Chipman’s Point Ferry Complex

“Chipman’s Point is a historic 19th-century ferry complex on Chipman Point Road in Orwell, Vermont. The complex includes two early 19th-century stone warehouses, a former Lake Champlain ferry landing site (used until 1975), and the foundational remains of the Chipman Point Hotel. It was listed on the National Register of Historic Places in 1996.[1]

Chipman’s Point is located on the eastern shore of Lake Champlain, in its narrow southern reach opposite Wright, New York. Chipman Point Road leads to the area from Vermont Route 73A, and ends at a former ferry landing slip, now used as a local boat launch and fishing site. To the south of the landing, in an area now occupied by a local marina, stand two large four-story stone warehouses, built on limestone outcrops directly on the lakeshore. On a terraced rise above the two warehouses are the foundational remnants of the Chipman Point Hotel. The warehouses and hotel ruins are composed mainly of local limestone, which probably came from quarry sites on nearby stone outcrops.[2]
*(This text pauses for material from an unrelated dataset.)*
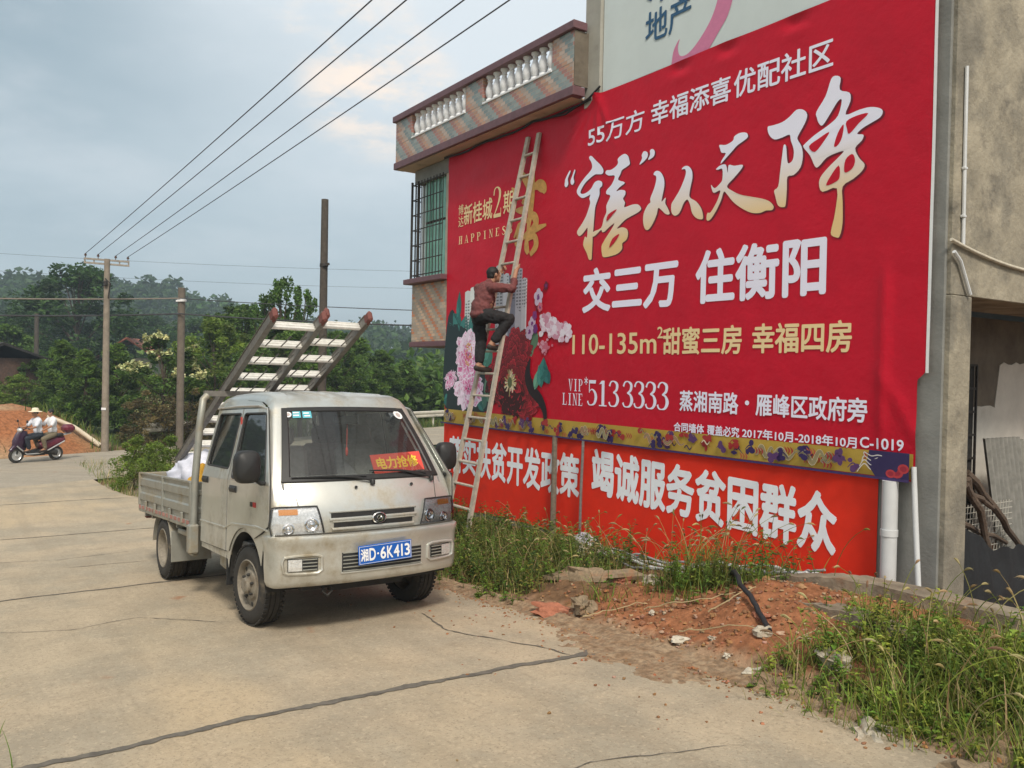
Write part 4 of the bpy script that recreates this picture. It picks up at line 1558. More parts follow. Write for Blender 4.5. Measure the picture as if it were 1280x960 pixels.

At the middle of the 19th century, Chipman’s Point was one of Orwell’s largest and busiest economic and commercial centers, with a church, post office, hotel, and residences, all oriented toward the ferry and shipping business. The warehouses were built to store goods awaiting passage by ship or to be picked up for local delivery, and the hotel (which burned in 1952) served travelers. The importance of the lake for transportation declined after the arrival of the railroad in the region in 1849, and even the ferry service across the lake was discontinued in 1975.[2]”-

One of the two 4-storey warehouses. The stone was likely quarried nearby. Note the winch reel at the top center partially hidden by the foliage.